### Exercise
Reproduce exactly the lines from the one containing "T('beech_green', 765, 44, 26, 'broad" down to the one containing "T('beech_open', 20, 46, 20, 'dark", including both of those lines, and nothing else.

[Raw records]
+-------+
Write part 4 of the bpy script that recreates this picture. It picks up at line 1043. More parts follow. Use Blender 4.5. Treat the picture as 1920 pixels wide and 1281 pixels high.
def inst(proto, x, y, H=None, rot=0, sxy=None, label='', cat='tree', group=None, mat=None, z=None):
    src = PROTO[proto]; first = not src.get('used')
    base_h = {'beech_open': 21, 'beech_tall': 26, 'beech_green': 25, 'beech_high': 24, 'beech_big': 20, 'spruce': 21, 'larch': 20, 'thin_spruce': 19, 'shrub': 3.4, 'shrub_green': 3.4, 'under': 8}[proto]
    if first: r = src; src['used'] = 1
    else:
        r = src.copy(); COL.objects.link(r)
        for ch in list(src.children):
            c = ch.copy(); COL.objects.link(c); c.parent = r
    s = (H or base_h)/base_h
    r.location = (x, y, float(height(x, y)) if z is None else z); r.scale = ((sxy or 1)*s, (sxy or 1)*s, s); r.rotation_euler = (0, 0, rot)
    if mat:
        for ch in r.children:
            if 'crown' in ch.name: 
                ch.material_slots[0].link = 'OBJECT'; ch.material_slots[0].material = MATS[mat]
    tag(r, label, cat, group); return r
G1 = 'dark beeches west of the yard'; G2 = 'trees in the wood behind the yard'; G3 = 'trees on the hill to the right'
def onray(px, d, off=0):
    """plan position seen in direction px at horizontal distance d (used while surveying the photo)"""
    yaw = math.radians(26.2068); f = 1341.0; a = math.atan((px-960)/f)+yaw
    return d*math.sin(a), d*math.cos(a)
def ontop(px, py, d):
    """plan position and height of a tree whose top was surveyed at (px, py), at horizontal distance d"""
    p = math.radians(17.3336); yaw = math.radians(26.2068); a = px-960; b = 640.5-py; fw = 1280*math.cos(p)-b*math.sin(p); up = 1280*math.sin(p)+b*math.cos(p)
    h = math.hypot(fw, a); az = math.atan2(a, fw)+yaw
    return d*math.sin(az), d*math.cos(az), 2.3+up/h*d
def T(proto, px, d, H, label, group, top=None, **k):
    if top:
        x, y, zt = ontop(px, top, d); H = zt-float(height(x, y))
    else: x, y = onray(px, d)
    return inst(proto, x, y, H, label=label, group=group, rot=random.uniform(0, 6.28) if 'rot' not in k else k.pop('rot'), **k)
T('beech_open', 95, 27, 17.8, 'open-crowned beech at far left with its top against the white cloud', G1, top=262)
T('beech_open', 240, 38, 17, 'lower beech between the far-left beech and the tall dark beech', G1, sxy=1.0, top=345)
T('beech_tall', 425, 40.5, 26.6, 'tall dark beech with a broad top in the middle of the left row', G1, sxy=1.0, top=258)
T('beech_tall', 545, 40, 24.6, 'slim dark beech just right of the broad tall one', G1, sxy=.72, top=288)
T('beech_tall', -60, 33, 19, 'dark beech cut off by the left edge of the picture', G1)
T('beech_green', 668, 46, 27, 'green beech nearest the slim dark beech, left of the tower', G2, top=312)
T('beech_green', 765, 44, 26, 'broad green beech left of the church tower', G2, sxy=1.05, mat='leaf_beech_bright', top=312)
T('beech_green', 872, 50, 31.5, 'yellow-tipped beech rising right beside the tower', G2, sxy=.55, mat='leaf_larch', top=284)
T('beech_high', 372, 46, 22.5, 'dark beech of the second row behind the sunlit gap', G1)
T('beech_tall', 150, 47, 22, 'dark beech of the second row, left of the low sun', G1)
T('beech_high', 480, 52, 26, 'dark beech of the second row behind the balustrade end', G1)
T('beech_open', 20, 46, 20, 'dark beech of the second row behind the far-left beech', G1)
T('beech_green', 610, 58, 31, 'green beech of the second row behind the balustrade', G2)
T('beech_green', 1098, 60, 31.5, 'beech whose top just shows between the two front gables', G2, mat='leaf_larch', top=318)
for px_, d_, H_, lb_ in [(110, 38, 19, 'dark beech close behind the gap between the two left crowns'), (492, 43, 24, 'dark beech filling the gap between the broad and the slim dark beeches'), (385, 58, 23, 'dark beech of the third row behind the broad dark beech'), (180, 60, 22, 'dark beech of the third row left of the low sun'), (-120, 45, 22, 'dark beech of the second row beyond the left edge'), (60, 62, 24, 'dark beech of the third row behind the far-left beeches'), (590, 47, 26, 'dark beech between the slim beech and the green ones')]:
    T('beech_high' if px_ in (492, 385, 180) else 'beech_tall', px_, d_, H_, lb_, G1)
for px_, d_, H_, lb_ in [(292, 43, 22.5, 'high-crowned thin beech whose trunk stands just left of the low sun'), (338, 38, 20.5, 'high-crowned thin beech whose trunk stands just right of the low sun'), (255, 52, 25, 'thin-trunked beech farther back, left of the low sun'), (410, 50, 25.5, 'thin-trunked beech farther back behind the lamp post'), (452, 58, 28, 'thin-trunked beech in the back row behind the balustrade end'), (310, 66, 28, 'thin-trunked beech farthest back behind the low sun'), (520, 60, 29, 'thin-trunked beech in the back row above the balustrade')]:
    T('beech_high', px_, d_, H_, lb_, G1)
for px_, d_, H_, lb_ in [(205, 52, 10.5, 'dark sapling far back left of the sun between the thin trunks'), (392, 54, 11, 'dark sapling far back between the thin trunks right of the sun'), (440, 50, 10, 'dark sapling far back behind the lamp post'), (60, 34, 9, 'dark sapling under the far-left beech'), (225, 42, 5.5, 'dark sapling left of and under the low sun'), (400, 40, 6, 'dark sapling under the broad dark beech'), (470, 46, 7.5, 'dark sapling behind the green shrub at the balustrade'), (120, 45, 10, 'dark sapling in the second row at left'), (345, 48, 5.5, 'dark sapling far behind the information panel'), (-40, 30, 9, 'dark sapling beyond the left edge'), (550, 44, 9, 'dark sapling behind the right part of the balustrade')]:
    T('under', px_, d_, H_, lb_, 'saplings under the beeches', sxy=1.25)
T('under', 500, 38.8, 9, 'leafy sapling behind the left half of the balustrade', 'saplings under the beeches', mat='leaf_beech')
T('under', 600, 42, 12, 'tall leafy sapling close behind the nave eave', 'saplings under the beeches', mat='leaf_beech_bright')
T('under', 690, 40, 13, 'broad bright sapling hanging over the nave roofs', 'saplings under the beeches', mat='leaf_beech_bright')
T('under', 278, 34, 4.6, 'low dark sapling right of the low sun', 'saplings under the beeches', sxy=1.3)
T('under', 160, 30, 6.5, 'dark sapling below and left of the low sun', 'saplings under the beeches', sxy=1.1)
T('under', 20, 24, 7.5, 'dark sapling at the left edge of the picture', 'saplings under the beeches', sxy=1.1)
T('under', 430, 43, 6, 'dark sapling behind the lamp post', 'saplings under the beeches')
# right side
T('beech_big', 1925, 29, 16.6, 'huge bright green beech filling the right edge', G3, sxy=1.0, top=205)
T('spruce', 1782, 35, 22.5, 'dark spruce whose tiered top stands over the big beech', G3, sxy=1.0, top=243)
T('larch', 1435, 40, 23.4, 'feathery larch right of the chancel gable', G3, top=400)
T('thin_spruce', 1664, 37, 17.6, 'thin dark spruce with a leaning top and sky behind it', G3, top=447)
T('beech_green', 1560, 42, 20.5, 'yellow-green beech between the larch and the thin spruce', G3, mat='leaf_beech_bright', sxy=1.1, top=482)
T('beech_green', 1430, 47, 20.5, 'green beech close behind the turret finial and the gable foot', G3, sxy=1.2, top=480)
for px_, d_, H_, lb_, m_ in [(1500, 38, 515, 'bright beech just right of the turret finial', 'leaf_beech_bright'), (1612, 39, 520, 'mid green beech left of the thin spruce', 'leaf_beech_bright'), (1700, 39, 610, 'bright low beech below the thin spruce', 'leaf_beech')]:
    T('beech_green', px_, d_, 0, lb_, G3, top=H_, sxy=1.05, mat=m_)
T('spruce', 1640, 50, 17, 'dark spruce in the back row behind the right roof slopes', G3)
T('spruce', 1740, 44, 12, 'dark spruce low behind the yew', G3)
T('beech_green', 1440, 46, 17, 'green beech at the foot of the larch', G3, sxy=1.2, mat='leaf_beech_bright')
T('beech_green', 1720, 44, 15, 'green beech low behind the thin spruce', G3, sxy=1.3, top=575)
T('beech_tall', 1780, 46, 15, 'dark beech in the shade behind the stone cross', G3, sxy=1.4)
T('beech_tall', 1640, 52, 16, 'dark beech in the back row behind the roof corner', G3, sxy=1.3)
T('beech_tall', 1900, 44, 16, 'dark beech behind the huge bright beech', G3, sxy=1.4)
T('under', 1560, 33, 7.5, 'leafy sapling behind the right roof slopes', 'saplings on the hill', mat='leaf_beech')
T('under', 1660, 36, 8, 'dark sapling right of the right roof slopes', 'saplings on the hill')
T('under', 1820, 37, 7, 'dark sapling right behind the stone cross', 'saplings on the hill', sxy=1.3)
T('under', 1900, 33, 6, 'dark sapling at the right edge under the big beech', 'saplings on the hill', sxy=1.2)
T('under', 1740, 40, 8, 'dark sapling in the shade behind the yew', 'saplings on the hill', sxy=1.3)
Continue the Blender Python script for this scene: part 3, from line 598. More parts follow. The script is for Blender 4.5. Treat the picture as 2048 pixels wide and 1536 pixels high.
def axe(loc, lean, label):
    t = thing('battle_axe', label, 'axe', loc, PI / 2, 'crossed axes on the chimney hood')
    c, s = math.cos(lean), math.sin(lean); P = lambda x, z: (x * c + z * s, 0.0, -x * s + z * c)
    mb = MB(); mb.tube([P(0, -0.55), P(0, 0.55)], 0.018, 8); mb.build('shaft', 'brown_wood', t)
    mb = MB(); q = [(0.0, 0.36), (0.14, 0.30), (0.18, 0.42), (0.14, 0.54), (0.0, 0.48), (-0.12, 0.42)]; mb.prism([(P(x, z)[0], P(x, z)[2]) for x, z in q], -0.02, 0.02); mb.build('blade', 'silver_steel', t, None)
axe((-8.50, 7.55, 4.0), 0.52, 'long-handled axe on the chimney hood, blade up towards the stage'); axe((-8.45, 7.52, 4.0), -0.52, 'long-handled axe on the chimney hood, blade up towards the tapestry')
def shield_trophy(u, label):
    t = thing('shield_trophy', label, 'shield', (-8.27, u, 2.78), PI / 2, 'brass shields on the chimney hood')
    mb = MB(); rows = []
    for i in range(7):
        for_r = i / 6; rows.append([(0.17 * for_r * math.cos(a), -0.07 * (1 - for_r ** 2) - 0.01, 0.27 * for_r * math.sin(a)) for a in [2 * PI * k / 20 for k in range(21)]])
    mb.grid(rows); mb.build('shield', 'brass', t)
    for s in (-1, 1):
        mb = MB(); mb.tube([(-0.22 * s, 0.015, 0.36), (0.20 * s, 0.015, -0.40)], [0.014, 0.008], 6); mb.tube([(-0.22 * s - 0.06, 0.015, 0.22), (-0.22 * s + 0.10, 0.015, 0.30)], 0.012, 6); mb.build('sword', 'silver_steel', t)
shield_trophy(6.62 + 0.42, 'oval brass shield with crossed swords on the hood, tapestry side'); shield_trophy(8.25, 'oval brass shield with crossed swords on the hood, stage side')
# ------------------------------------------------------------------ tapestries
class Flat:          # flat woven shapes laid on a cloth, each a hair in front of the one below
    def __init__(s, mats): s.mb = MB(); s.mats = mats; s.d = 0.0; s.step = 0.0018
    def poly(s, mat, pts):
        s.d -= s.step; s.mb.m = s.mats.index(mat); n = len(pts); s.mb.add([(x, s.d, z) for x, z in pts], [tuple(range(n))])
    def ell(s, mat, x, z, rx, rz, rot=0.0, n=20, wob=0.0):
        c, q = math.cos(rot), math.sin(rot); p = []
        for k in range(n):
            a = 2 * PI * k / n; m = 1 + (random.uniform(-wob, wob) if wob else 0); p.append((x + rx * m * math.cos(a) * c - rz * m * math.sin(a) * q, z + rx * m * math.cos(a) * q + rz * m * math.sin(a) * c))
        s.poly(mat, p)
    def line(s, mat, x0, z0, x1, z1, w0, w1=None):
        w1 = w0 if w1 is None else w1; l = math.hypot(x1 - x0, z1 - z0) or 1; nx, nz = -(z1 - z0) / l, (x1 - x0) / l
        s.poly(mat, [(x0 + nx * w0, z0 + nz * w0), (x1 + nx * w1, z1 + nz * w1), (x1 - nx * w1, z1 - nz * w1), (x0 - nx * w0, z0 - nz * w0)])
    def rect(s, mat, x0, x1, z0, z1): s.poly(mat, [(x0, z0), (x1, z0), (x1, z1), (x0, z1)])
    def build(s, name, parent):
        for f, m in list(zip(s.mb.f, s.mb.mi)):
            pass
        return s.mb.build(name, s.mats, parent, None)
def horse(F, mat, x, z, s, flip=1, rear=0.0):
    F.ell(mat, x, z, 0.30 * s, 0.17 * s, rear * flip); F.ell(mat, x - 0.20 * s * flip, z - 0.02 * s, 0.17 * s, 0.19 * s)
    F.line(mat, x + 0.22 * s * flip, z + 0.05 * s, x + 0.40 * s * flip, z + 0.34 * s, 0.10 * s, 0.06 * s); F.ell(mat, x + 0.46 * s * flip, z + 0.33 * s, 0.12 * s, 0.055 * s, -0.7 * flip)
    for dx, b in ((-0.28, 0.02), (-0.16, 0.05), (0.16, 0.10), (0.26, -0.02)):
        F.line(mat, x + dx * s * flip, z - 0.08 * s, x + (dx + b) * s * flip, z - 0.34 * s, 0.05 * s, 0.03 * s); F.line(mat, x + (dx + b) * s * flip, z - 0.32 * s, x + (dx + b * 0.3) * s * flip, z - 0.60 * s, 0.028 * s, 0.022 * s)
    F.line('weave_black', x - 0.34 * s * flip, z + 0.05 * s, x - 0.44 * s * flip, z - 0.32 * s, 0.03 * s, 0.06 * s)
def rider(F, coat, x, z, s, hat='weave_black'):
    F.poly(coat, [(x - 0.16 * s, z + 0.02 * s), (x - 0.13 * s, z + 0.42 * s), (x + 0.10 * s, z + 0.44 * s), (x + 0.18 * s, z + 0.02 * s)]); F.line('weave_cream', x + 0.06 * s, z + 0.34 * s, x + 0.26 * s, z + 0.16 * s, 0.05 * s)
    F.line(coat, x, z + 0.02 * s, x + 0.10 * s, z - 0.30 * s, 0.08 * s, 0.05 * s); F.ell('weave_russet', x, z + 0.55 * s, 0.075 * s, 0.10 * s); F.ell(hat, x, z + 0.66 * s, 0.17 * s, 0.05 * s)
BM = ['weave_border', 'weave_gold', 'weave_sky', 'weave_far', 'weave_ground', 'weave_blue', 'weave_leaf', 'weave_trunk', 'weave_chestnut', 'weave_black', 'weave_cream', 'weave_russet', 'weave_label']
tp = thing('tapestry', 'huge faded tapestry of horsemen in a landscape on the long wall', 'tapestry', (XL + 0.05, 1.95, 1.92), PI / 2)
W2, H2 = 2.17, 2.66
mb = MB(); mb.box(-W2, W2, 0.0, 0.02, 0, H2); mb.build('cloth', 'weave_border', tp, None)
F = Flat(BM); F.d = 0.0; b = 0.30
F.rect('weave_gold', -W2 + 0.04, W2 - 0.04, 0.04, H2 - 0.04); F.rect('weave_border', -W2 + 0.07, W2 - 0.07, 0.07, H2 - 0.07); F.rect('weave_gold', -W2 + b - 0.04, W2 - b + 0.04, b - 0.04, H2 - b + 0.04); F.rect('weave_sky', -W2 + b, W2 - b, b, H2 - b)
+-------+
### Written response
T('beech_green', 765, 44, 26, 'broad green beech left of the church tower', G2, sxy=1.05, mat='leaf_beech_bright', top=312)
T('beech_green', 872, 50, 31.5, 'yellow-tipped beech rising right beside the tower', G2, sxy=.55, mat='leaf_larch', top=284)
T('beech_high', 372, 46, 22.5, 'dark beech of the second row behind the sunlit gap', G1)
T('beech_tall', 150, 47, 22, 'dark beech of the second row, left of the low sun', G1)
T('beech_high', 480, 52, 26, 'dark beech of the second row behind the balustrade end', G1)
T('beech_open', 20, 46, 20, 'dark beech of the second row behind the far-left beech', G1)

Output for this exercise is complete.